Se considerarmos a consolidação das bolsas como o primeiro passo em direção a um mercado de capitais global, quais seriam os próximos?
Será o de desenvolvimento desses grandes grupos, um processo que já começa agora, com as mais variadas bolsas se desmutualizando e se tornando companhias abertas, diversificando os produtos que oferecem — combinando ações, opções e futuros — e depois, efetivamente, se globalizando. Para mim, a globalização é um processo com três passos fundamentais: a desmutualização, a diversificação e a formação de alianças.

Neste momento, a bolsa brasileira se prepara para ser desmutualizada e, em seguida, abrir o seu capital. Como o senhor enxerga o futuro das bolsas latino-americanas? A região comporta uma única grande bolsa?
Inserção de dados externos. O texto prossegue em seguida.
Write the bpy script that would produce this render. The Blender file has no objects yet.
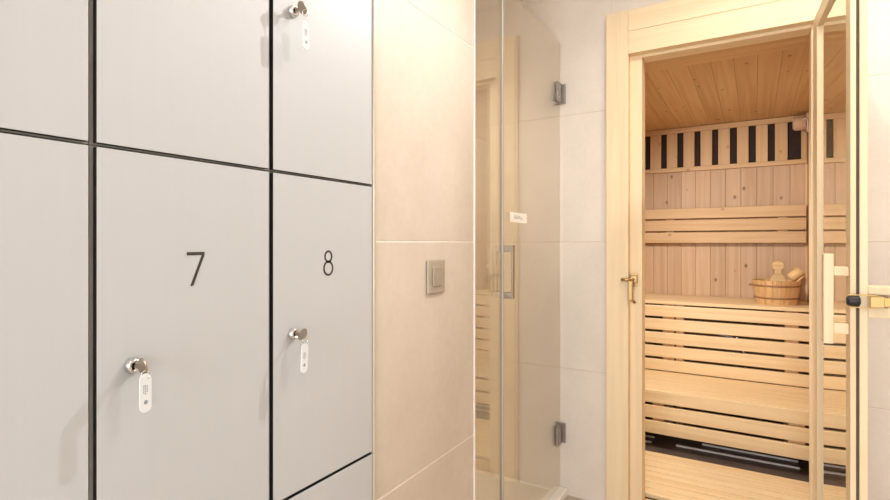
import bpy, bmesh, math, random
from mathutils import Vector, Matrix
random.seed(7)
R = math.radians
PI = math.pi
col = bpy.context.scene.collection
scene = bpy.context.scene

# ------------------------------------------------------------------ materials
def new_mat(name):
    m = bpy.data.materials.new(name)
    m.use_nodes = True
    nt = m.node_tree
    return m, nt, nt.nodes['Principled BSDF']

def N(nt, kind, **kw):
    n = nt.nodes.new(kind)
    for k, v in kw.items():
        setattr(n, k, v)
    return n

def plain(name, c, rough=.5, metal=0., spec=.5, noise=0., nscale=40., bump=0., trans=0.):
    m, nt, b = new_mat(name)
    b.inputs['Base Color'].default_value = (*c, 1)
    b.inputs['Roughness'].default_value = rough
    b.inputs['Metallic'].default_value = metal
    b.inputs['Specular IOR Level'].default_value = spec
    if trans:
        b.inputs['Transmission Weight'].default_value = trans
    if noise or bump:
        tc = N(nt, 'ShaderNodeTexCoord')
        nz = N(nt, 'ShaderNodeTexNoise')
        nz.inputs['Scale'].default_value = nscale
        nz.inputs['Detail'].default_value = 4
        nt.links.new(tc.outputs['Object'], nz.inputs['Vector'])
        if noise:
            r = N(nt, 'ShaderNodeValToRGB')
            r.color_ramp.elements[0].position = .3
            r.color_ramp.elements[1].position = .7
            r.color_ramp.elements[0].color = (*[x * (1 - noise) for x in c], 1)
            r.color_ramp.elements[1].color = (*[min(1, x * (1 + noise * .5)) for x in c], 1)
            nt.links.new(nz.outputs['Fac'], r.inputs['Fac'])
            nt.links.new(r.outputs['Color'], b.inputs['Base Color'])
        if bump:
            bp = N(nt, 'ShaderNodeBump')
            bp.inputs['Strength'].default_value = bump
            bp.inputs['Distance'].default_value = .002
            nt.links.new(nz.outputs['Fac'], bp.inputs['Height'])
            nt.links.new(bp.outputs['Normal'], b.inputs['Normal'])
    return m

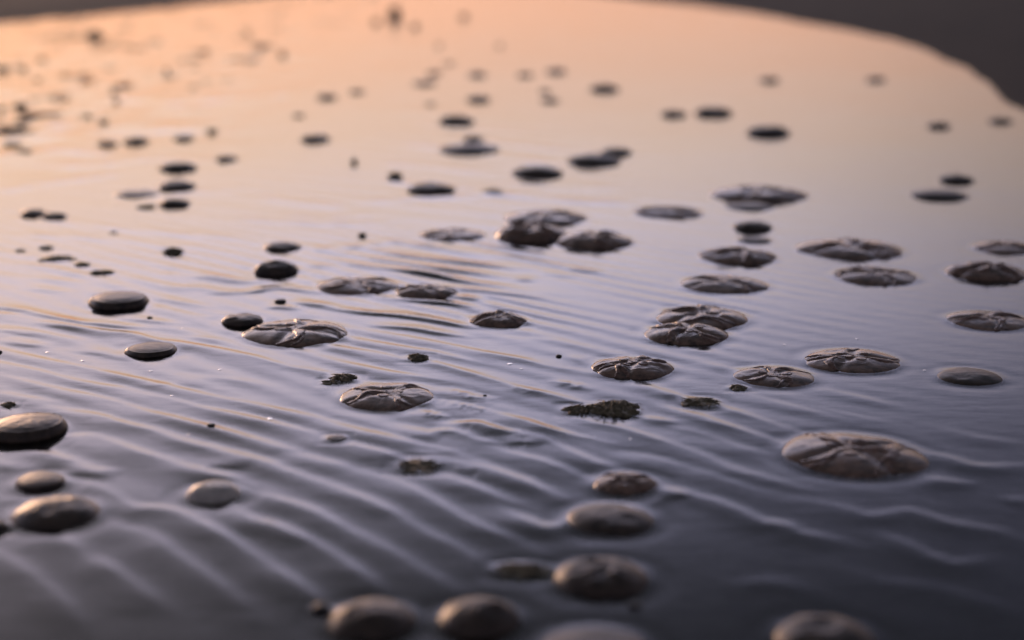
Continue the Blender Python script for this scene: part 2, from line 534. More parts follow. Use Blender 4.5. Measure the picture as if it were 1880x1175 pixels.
# shoreline of the pool (ground coordinates): inside = water
SH = [(-1400, 330), (-700, 160), (-400, 90), (-150, 52), (0, 42), (100, 34), (200, 25), (330, 12), (450, -2), (600, -16), (800, -24), (1000, -20), (1100, -10), (1190, 1),
      (1290, 11), (1400, 28), (1520, 50), (1600, 66), (1640, 74), (1700, 98), (1760, 128), (1800, 150), (1840, 184), (1882, 214), (1960, 300),
      (2080, 450), (2300, 700), (2700, 1200)]
shore = np.array([ground(*p) for p in catmull(SH, 4)])
pool = np.vstack([shore, [[4.0, -3.0], [-16.0, -3.0], [-18.0, 8.0]]])


def seg_dist(x, y, P):
    """distance, fraction of length, signed side to polyline P"""
    best = np.full(x.shape, 1e9)
    tt = np.zeros(x.shape)
    sg = np.zeros(x.shape)
    seg = np.diff(P, axis=0)
    ln = np.hypot(seg[:, 0], seg[:, 1])
    tot = ln.sum()
    acc = 0
    for i in range(len(seg)):
        ax, ay = P[i]
        dx, dy = seg[i]
        l2 = max(ln[i] ** 2, 1e-12)
        t = np.clip(((x - ax) * dx + (y - ay) * dy) / l2, 0, 1)
        ex, ey = x - ax - t * dx, y - ay - t * dy
        d = np.hypot(ex, ey)
        m = d < best
        best = np.where(m, d, best)
        tt = np.where(m, (acc + t * ln[i]) / tot, tt)
        # far side is the one with larger y
        s = np.sign((dx * ey - dy * ex) * (1 if dx >= 0 else -1))
        sg = np.where(m, s, sg)
        acc += ln[i]
    return best, tt, sg, tot


def inside(x, y, P):
    r = np.zeros(x.shape, bool)
    n = len(P)
    for i in range(n):
        x1, y1 = P[i]
        x2, y2 = P[(i + 1) % n]
        if y1 == y2:
            continue
        c = ((y1 > y) != (y2 > y)) & (x < (x2 - x1) * (y - y1) / (y2 - y1) + x1)
        r ^= c
    return r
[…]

Eu acredito que no mundo todo vá haver um número pequeno, cerca de três ou quatro, de grandes bolsas de valores multiproduto — entre as quais somos a maior hoje e esperamos continuar sendo. Mas certamente haverá outras. Vemos a Nasdaq em vias de comprar a OMX, a London Stock Exchange no processo de fusão com a Borsa Italiana e, certamente, haverá oportunidades para a participação de bolsas da América do Sul e da América Latina nesses grandes grupos.
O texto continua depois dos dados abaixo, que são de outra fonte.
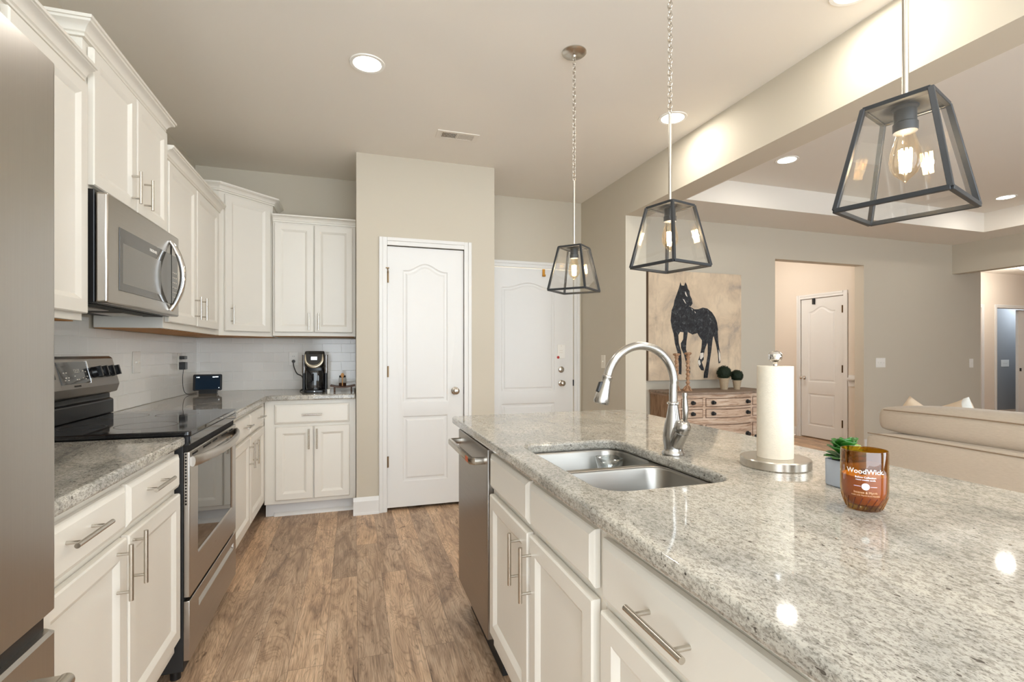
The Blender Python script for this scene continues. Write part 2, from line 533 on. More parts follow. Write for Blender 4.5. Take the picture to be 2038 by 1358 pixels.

Quanto ao futuro, o senhor acredita que esse processo de globalização poderia resultar na construção de uma única bolsa mundial?
Como disse antes, acredito em três ou quatro grandes grupos globais, mas não acho que teremos uma só grande bolsa mundial. Esses grupos irão oferecer uma multiplicidade de produtos em escala global, mas não vejo a possibilidade de fungibilidade total entre os ativos negociados em todas as bolsas no mundo todo, pelo menos não em pouco tempo.

O Brasil está preparado para concorrer neste cenário?
Eu acho que o mercado brasileiro está muito bem preparado para competir globalmente. Seus padrões de governança são muito sofisticados e bem-sucedidos. É um mercado ‘state of the art’, um modelo. Nós trabalhamos muito próximos e posso dizer que não tenho dúvida de que será um mercado bem-sucedido.